Saturday, August 25, 2012

New Networking Landscape on the Eve of VMworld 2012

Last year this time, I was at the tail end of a long break after my decade-long tenure at VMware and about to join Big Switch Networks to catch the next big wave.

Back one year ago, friends at Nicira were getting ready to compete with VMware for Hypevisor networking market head on and the team from Big Switch was building up a war chest to challenge Cisco's networking mainframe business.  One year later, Nicira was swallowed by VMware before a head-to-head competition has even started, big win for nicira shareholders.  Everyone is asking what about Big Switch Networks?

Before I share my perspective on the next big wave, it is worth looking at the current networking industry landscape:




  1. VMware will showcase substantial partnership on VXLAN and the network extensibility framework (NetX).  They may show off a few OpenStack workflows from Nicira acquisition.  VMware is fighting two battles: a) combating the rising vendor lock-in image; b) forklifting an entire networking industry;
  2. Cisco won't have too much to show other than they will show lots of love on VXLAN.  Cisco is fighting two battles too: a) slowed down growth due to SDN; b) loss of the first-hop control to hypervisor vSwitch.
  3. For the rest, Microsoft, Citrix, Oracle will keep low profile for now but catch up behind the scene when it comes to virtual networking.  HP, Dell, Juniper, Arista, Brocade's world will join the VXLAN and NetX fireworks party big time, as an alignment with VMware brings short-term business benefits tremendously given VMware owns the default stack on the server side.




While SDN momentum is all time high, many customers are still scratching their heads on the tangible benefits and what's new after all? Aren't we seeing the same ol' Cisco and VMware's Closed SDN stack for a long time?
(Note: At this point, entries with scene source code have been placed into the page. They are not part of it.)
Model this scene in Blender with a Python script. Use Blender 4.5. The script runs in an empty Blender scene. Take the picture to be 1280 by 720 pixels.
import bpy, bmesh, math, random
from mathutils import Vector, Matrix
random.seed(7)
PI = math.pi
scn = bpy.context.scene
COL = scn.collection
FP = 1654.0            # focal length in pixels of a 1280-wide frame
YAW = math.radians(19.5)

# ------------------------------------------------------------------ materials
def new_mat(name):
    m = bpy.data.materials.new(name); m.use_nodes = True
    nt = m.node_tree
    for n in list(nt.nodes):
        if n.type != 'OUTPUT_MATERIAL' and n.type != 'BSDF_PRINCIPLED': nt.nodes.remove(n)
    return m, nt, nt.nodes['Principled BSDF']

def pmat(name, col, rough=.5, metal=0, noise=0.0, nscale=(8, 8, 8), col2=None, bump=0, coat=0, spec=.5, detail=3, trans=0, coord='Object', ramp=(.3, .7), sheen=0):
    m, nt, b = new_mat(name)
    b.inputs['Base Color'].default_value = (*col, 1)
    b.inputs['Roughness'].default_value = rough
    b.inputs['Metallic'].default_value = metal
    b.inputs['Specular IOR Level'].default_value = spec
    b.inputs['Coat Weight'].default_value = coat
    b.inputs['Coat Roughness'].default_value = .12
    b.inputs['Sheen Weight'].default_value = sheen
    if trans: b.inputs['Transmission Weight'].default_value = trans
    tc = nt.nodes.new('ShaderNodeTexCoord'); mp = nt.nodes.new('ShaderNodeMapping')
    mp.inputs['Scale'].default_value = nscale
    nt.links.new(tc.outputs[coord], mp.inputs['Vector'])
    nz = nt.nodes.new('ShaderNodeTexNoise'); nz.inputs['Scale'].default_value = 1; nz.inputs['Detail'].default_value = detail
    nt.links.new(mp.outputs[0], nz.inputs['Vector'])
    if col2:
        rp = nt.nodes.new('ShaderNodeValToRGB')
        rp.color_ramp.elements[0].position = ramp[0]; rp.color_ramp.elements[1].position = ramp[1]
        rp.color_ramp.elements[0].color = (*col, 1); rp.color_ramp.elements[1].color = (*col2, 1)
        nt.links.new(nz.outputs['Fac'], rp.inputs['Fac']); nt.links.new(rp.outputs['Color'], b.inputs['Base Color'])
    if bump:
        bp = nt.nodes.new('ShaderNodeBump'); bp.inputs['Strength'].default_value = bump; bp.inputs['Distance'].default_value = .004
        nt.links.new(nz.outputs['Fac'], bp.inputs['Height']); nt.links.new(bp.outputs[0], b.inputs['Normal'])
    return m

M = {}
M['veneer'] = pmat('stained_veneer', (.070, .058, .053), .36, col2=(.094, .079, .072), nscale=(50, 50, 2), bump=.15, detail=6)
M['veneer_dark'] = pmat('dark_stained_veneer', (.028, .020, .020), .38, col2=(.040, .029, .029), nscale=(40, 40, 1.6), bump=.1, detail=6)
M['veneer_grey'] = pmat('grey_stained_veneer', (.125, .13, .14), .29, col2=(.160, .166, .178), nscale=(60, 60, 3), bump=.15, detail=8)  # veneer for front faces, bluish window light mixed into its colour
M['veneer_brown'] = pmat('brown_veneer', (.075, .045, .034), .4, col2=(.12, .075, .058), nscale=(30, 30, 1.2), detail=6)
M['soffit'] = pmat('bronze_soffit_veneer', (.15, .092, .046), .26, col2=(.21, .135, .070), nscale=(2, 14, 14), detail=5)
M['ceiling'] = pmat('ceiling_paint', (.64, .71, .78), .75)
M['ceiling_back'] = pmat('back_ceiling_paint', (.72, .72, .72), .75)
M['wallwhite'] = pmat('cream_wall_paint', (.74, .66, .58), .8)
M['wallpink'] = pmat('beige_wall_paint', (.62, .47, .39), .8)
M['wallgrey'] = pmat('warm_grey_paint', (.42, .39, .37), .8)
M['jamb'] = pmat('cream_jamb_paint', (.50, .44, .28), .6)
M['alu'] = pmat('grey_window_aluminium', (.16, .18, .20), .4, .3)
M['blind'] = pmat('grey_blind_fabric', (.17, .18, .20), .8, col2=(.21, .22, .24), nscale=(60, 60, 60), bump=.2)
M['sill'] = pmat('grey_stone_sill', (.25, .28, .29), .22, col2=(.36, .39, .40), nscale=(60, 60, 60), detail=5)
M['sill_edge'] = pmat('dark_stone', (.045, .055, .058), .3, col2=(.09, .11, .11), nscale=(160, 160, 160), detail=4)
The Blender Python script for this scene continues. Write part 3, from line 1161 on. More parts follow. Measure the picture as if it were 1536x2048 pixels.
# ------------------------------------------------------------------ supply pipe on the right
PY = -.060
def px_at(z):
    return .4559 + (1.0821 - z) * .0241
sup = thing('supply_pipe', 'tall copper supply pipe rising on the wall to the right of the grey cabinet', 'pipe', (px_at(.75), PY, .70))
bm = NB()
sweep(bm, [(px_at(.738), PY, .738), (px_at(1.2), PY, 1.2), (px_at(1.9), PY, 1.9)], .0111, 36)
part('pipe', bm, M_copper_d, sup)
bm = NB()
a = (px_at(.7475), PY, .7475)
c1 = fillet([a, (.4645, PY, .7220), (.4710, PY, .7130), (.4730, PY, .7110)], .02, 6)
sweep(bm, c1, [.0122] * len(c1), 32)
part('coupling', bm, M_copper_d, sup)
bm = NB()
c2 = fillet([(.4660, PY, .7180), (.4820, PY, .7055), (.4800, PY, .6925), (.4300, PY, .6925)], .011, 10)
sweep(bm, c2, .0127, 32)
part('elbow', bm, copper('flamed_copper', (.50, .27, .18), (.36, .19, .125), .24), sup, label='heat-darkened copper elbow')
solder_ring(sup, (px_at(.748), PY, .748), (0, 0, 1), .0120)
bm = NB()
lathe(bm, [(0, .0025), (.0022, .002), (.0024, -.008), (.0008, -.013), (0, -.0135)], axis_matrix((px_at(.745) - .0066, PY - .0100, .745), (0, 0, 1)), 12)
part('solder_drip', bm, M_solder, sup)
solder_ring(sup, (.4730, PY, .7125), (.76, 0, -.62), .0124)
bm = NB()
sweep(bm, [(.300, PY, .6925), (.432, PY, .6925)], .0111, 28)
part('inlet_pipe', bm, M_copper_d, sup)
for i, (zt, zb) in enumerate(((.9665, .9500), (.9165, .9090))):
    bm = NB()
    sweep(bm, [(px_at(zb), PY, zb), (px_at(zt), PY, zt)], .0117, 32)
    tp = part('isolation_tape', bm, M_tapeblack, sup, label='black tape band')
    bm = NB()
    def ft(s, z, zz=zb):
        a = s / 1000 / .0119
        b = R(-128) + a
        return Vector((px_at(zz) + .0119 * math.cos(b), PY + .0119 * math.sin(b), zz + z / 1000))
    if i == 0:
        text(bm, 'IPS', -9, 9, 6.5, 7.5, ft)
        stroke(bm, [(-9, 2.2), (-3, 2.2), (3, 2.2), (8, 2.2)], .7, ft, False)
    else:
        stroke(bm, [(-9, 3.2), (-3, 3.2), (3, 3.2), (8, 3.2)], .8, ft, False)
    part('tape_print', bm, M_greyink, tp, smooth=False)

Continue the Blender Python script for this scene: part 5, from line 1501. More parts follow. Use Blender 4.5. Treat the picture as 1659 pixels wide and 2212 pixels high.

VMware had an overlay network product before Nicira was incorporated and now there are two products doing the same thing; Cisco had a track record of pushing out boxes after boxes, and now there is another box on the horizon from a spin-in. 


Think about it:


  • Isn't the physical network still at "human speed" and having a hard time to adapt to the server land's "machine speed" when it comes to day-to-day operation?
  • Isn't the silo problem started by Cisco's creation of CCIE empire and then reinforced by VMware's creation of the VCP kingdom? 

In a nutshell, my simple perspective is customers have a huge pain point in networking today and someone needs to watch out for customers and score a big win for customers.